German submarines sank 114 ships (more than 420,000 tons of cargo) in the first few months of World War 2, September through December, 1939. Despite these widely publicized successes – including sinking the Royal Navy aircraft carrier Courageous and battleship Royal Oak – German Rear Admiral Karl Dӧnitz was angered by a large number of torpedo misfires reported by his captains. (See blog post “The Trouble with Torpedoes, Part 2,” April 15, 2016.)
By the end of the year, complaints from the commander of the U-boat fleet led the navy to replace the head of the Torpedo Directorate, the department responsible for the design and development of torpedoes. The new chief soon reported the fleet’s torpedoes were defective in many ways, and he set about finding solutions. Yet every time the Directorate fixed one defect a new one cropped up.

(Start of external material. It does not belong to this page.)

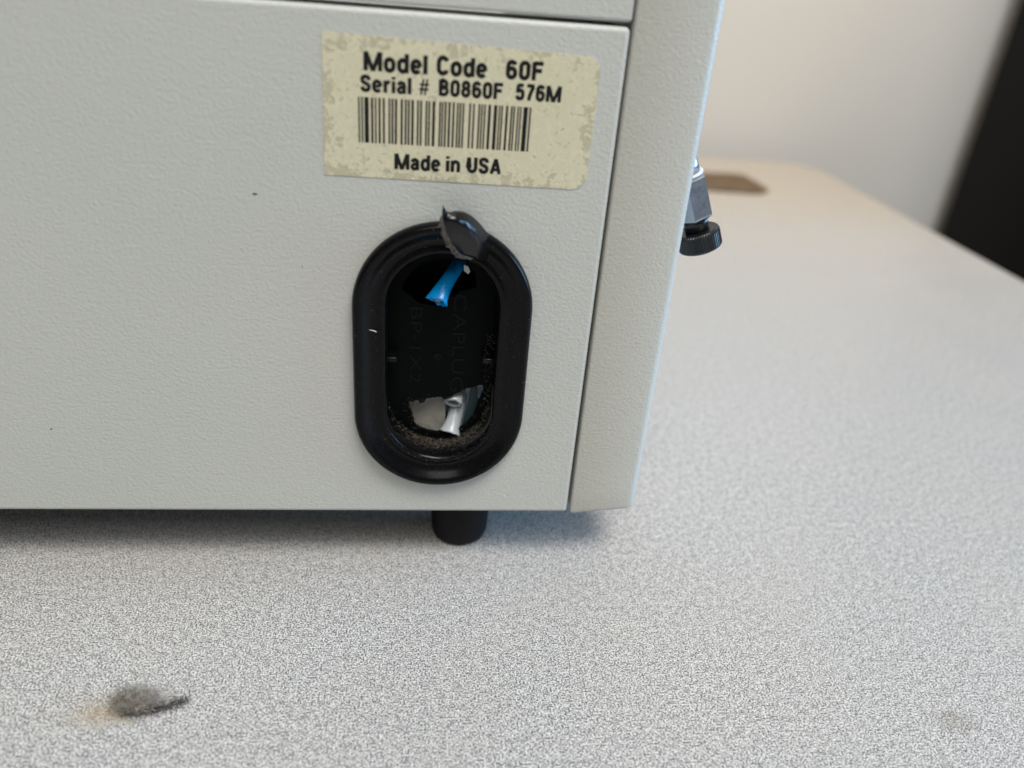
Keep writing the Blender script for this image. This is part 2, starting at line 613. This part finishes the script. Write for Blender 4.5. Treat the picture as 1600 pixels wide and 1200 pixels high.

Many of the problems centered on the torpedo’s detonator, or pistol, the device that exploded the warhead when the torpedo reached its target. The standard pistol for all torpedoes allowed U-boat captains to choose between a contact and magnetic detonation. A contact setting caused the torpedo to explode when it struck a ship’s hull, while a magnetic setting exploded the torpedo when it detected the magnetic field of a ship’s hull, ideally right beneath its keel.
The Directorate quickly resolved problems with the contact mode, but solutions for the magnetic mode proved more difficult because of its sensitivity. The magnetic field of a target varied with a ship’s size and was also affected by the Earth’s magnetic field. In addition, the depth setting for the torpedo was critical because if it passed too far beneath a ship it didn’t detect a magnetic field and failed to detonate.
Slowly, one by one, problems came to light involving the pistol’s magnetic detonation setting. As early as October 1939, Admiral Dӧnitz ordered his captains to use only the contact detonation setting. When the Directorate announced the design had been corrected, Dӧnitz approved using the magnetic setting again. Almost immediately misfires increased and he reinstated the magnetic detonator ban.
Even though this cycle continued with maddening regularity, German torpedoes proved effective enough in the Battle of the Atlantic to sink 1,900 ships and 10.2 million tons of cargo from 1940 through 1942. But for the flawed torpedoes, U-boats might have wreaked far more devastation during these early years, particularly because Allied anti-submarine weapons and tactics experienced their own developmental problems.
In early 1943, the Torpedo Directorate introduced a new, more dependable detonator, but the golden opportunity had been lost. While Germany was perfecting its torpedo design, the Allies had been making improvements in underwater detection technology, airborne radar, depth charge weaponry and surface tactics. U-boat captains found it increasingly difficult get into position to launch their improved torpedoes or to escape destruction once they were discovered by Allied navy hunter-killer groups.
In May, 1943, Allied navies sank 41 German U-boats, nearly three times the total of the previous month. It proved to be a turning point in the Battle of the Atlantic as the U-boats’ successes steadily declined for the remainder of the war.